No início da pregação evangélica a Igreja de Corinto teve de enfrentar sérias polêmicas entre os membros da comunidade. A briga tinha por motivo a mentalidade sectarista de certos grupos que adotavam uma linguagem dúbia em relação à fé: "Eu sou discípulo de Paulo; eu, de Apolo; eu, de Cefas; eu, de Cristo. (Cf. 1 Cor 1, 12)". Preocupado com o iminente cisma da Igreja de Corinto, São Paulo a aconselhou a viver em "em pleno acordo", ordenada "no mesmo espírito e no mesmo sentimento".

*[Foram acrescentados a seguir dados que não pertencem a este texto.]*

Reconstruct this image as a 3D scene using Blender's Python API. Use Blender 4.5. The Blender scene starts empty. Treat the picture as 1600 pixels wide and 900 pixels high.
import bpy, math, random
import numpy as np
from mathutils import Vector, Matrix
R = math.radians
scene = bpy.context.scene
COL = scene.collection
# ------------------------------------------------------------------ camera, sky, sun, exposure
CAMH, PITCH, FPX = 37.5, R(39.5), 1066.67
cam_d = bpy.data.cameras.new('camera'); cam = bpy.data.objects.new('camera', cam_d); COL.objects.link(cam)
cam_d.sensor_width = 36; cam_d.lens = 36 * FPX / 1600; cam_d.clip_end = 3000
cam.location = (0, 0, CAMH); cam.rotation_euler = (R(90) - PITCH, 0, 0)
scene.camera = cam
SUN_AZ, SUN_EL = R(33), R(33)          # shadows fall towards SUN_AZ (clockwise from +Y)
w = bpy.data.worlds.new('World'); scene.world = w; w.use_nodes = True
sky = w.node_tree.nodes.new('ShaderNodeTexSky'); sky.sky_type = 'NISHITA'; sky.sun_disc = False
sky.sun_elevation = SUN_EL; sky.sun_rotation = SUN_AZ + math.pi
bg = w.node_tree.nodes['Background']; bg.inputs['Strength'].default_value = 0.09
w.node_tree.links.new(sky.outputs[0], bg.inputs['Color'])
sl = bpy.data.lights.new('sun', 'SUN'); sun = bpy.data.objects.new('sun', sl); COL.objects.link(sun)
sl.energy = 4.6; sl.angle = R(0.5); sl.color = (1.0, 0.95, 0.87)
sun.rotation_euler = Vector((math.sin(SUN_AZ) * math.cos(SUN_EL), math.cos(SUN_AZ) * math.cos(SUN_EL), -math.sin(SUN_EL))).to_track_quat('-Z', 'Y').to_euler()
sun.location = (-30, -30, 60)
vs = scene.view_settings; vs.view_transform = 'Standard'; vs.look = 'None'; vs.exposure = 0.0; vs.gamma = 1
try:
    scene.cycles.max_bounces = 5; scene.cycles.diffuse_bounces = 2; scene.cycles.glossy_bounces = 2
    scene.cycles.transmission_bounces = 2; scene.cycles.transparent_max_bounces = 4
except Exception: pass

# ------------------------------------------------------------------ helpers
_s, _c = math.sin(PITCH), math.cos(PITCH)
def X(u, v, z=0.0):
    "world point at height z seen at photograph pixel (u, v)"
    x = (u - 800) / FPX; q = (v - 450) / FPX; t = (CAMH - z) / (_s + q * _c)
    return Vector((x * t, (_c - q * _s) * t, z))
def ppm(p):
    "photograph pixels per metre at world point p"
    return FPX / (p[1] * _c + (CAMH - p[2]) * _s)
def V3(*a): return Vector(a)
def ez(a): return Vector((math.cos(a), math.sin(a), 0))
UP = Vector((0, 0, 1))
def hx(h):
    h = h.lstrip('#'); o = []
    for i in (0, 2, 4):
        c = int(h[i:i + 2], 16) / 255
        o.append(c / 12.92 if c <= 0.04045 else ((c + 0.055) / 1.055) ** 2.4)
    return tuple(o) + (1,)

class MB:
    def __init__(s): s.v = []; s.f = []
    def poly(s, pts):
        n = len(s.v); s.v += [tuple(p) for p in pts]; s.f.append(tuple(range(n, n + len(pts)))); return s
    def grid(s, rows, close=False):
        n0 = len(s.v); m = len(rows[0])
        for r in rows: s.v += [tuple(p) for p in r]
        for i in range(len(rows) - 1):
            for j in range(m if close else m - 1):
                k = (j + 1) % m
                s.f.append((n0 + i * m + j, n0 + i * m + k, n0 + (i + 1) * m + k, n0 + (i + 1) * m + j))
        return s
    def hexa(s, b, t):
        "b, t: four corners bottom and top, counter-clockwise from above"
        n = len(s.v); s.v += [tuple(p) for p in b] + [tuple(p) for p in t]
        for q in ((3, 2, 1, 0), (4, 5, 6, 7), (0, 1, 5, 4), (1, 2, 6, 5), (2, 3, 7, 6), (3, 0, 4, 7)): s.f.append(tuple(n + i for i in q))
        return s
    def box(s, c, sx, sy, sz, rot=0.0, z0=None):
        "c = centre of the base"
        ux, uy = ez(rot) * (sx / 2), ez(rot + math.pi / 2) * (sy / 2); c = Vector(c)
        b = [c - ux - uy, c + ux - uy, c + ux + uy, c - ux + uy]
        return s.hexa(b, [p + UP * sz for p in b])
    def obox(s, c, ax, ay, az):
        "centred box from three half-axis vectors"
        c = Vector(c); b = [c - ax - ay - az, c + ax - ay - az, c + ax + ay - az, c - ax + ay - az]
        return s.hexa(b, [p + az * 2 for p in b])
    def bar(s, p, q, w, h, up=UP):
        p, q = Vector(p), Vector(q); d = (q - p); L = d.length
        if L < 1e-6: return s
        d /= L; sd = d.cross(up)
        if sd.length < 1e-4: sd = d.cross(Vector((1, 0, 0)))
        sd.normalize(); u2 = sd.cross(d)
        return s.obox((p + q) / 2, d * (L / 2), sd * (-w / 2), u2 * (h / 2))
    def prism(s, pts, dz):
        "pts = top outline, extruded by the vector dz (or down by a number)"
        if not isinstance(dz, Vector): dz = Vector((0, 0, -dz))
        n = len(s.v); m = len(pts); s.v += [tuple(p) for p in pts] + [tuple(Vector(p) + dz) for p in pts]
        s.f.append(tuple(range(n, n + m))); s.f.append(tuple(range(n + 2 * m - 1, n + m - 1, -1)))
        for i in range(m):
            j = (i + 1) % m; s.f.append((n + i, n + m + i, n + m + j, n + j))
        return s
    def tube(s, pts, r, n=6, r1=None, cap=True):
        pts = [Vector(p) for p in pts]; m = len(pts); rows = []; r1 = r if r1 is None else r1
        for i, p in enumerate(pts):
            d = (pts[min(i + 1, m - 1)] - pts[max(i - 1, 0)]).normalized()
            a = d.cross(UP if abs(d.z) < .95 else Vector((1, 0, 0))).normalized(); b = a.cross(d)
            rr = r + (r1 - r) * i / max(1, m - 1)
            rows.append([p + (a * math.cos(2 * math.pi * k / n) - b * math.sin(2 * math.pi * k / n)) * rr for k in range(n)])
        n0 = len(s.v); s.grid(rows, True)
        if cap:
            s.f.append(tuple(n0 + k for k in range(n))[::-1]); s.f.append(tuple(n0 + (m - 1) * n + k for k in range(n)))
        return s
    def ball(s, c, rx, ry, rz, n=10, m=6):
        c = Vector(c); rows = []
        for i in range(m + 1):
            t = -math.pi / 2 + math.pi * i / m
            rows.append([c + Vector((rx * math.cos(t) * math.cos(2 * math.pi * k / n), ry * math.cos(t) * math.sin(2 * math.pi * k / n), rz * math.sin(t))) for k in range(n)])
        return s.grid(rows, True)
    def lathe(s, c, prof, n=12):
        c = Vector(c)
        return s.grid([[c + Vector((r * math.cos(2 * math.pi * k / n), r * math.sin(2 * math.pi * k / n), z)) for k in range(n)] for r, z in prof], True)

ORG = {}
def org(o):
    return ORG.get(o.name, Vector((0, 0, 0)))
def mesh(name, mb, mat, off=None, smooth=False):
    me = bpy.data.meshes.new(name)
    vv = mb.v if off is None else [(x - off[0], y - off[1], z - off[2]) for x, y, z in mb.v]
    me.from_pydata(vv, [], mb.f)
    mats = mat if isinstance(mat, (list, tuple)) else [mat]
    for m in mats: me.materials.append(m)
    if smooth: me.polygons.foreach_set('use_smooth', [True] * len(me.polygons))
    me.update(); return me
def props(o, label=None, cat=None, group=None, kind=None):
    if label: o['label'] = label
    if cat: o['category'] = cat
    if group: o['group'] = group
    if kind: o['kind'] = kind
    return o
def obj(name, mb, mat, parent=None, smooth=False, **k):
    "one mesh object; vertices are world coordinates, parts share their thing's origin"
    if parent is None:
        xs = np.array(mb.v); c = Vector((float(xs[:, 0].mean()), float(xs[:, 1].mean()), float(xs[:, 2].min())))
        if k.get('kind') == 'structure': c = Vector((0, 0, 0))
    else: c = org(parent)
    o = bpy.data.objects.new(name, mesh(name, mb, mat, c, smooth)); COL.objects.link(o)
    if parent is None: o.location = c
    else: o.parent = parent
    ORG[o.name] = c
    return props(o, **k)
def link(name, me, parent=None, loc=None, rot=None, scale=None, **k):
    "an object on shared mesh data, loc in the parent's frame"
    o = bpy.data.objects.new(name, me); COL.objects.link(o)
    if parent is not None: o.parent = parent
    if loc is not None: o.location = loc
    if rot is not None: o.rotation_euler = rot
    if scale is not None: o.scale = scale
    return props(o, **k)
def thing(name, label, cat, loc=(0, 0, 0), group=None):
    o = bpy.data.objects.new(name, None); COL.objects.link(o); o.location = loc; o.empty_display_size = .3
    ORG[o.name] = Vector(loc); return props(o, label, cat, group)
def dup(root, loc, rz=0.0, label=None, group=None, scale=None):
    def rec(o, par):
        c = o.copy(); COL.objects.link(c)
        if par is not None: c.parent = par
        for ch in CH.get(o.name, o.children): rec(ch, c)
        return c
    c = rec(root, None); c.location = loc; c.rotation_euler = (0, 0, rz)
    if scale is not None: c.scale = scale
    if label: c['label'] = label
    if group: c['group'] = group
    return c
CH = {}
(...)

Circula em vários ambientes católicos, sobretudo naqueles influenciados por uma teologia que há muito perdeu o bonde da história, um tal sentimento de cisma que faz recordar exatamente a situação dos coríntios. Mas agora, com novos personagens: Bento XVI e Francisco. Desde que assumiu a Cátedra de Pedro, Bergoglio vem sendo instrumentalizado, quer por gente de fora, quer por gente de dentro da Igreja, para contrapor seu estilo pastoral ao de seus predecessores, como se o Espírito Santo estivesse dormindo durante todo esse tempo e só agora acordado para prestar assistência à sua Divina Esposa.
Esse raciocínio não é somente absurdo, mas também nocivo. E é nocivo porque denota o espírito pagão de quem, erroneamente, se confessa católico. Não existe nada mais mundano que medir a Igreja pela régua da "luta de classes", da separação entre "direita e esquerda". O Corpo de Cristo é cristológico, não funciona como uma câmara de deputados. As colunatas de Bernini na Praça de São Pedro indicam justamente o abraço acolhedor da Igreja Mãe. Um abraço que acolhe a todos, sem distinção, porquanto já "não há judeu nem grego, escravo nem livre, homem nem mulher; pois todos são um em Cristo Jesus" (Cf. Gl 3, 28). Quem separa os filhos de Deus em categorias terrenas serve a outro espírito, cujo nome faz jus aos seus seguidores: Satanás, o divisor!
O sujeito que assume a identidade cristã, assume não por "uma decisão ética" ou por "uma grande ideia", mas por causa do encontro "com um acontecimento, com uma Pessoa que dá à vida um novo horizonte e, desta forma, o rumo decisivo"[1]. Das próprias ideias, gostos e opções ideológicas surgem os clubes, os partidos políticos, os círculos de debate, nunca a Igreja, pois em sua origem está outro princípio: o da obediência ao chamado do Senhor. Lembra o Cardeal Ratzinger, "a essência da conversão consiste em que eu já não procure meu partido, com meus interesses e meus gostos, mas me entregue às mãos do Cristo e me torne seu, me torne membro de seu corpo, que é a Igreja"[2].
Francisco é "filho da Igreja", não líder de uma facção de militantes aloprados. Sabe que "a fé é uma só" e que se deve confessá-la "em toda a sua pureza e integridade". Professa o ensinamento de Pedro, aquele professado semper, ubique et ab omnibus (sempre, por todos e em todos os lugares), com cada um de seus artigos "unitariamente ligados". Exorta para que "se transmita todo o depósito da fé (cf. 1Tm 6, 20) e para que se insista oportunamente sobre todos os aspectos da confissão de fé." Certo de que a unidade do credo apostólico é a unidade da própria Igreja, alerta que "tirar algo à fé é fazê-lo à verdade da comunhão."[3]
Não é preciso muito esforço para perceber o quão distante de Francisco estão os títeres que o contrapõem a Bento XVI. Enquanto estes o ultrajam e o ridicularizam prazerosamente, aquele o reconhece como alguém de grande "humildade e sabedoria", sendo uma loucura recusar um conselho seu[4]. As vedetes da (falsa) libertação não amam Francisco, amam o espantalho que criaram dele, assim como fizeram os sectários da comunidade de Corinto com São Pedro e São Paulo. Qualquer elucubração que proceda dessa parte não vai passar disto: cizânia no meio do trigo. Os católicos verdadeiros, porém, estão com Francisco como estiveram com Bento XVI e com todos os outros papas da história, uma vez que a fé de Pedro é a fé da Igreja Católica Apostólica Romana, "coluna e sustentáculo da verdade" (Cf. 1Tm 3, 15) e sobre a qual "as portas do inferno não prevalecerão" (Cf. Mt 16, 18).